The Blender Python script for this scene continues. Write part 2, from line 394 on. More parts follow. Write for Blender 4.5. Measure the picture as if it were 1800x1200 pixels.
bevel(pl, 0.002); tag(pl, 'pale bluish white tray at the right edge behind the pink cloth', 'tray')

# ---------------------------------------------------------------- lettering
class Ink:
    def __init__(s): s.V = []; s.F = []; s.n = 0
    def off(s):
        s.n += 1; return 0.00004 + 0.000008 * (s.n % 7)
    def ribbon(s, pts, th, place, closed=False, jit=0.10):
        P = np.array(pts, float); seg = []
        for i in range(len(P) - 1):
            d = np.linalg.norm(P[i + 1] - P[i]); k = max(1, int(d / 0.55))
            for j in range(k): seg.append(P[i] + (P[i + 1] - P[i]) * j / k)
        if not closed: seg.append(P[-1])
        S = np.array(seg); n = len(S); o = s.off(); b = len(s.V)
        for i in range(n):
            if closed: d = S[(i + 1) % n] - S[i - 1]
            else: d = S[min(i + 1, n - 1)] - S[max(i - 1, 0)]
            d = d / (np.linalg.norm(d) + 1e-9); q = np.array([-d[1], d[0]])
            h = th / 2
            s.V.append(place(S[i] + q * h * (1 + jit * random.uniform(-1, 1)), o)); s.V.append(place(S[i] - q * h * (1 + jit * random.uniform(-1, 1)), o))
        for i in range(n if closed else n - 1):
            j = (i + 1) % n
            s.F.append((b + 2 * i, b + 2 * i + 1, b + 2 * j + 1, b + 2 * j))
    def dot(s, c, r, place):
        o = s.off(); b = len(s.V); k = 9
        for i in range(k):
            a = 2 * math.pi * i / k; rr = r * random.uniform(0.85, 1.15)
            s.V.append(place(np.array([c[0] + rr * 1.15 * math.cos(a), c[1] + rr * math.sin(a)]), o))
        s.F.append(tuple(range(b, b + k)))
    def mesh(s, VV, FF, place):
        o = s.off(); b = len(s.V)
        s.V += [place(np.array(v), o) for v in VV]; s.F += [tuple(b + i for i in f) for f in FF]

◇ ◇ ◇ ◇

Copy all the lines, exactly.

The Blender Python script for this scene continues. Write part 2, from line 394 on. More parts follow. Write for Blender 4.5. Measure the picture as if it were 1800x1200 pixels.
bevel(pl, 0.002); tag(pl, 'pale bluish white tray at the right edge behind the pink cloth', 'tray')

# ---------------------------------------------------------------- lettering
class Ink:
    def __init__(s): s.V = []; s.F = []; s.n = 0
    def off(s):
        s.n += 1; return 0.00004 + 0.000008 * (s.n % 7)
    def ribbon(s, pts, th, place, closed=False, jit=0.10):
        P = np.array(pts, float); seg = []
        for i in range(len(P) - 1):
            d = np.linalg.norm(P[i + 1] - P[i]); k = max(1, int(d / 0.55))
            for j in range(k): seg.append(P[i] + (P[i + 1] - P[i]) * j / k)
        if not closed: seg.append(P[-1])
        S = np.array(seg); n = len(S); o = s.off(); b = len(s.V)
        for i in range(n):
            if closed: d = S[(i + 1) % n] - S[i - 1]
            else: d = S[min(i + 1, n - 1)] - S[max(i - 1, 0)]
            d = d / (np.linalg.norm(d) + 1e-9); q = np.array([-d[1], d[0]])
            h = th / 2
            s.V.append(place(S[i] + q * h * (1 + jit * random.uniform(-1, 1)), o)); s.V.append(place(S[i] - q * h * (1 + jit * random.uniform(-1, 1)), o))
        for i in range(n if closed else n - 1):
            j = (i + 1) % n
            s.F.append((b + 2 * i, b + 2 * i + 1, b + 2 * j + 1, b + 2 * j))
    def dot(s, c, r, place):
        o = s.off(); b = len(s.V); k = 9
        for i in range(k):
            a = 2 * math.pi * i / k; rr = r * random.uniform(0.85, 1.15)
            s.V.append(place(np.array([c[0] + rr * 1.15 * math.cos(a), c[1] + rr * math.sin(a)]), o))
        s.F.append(tuple(range(b, b + k)))
    def mesh(s, VV, FF, place):
        o = s.off(); b = len(s.V)
        s.V += [place(np.array(v), o) for v in VV]; s.F += [tuple(b + i for i in f) for f in FF]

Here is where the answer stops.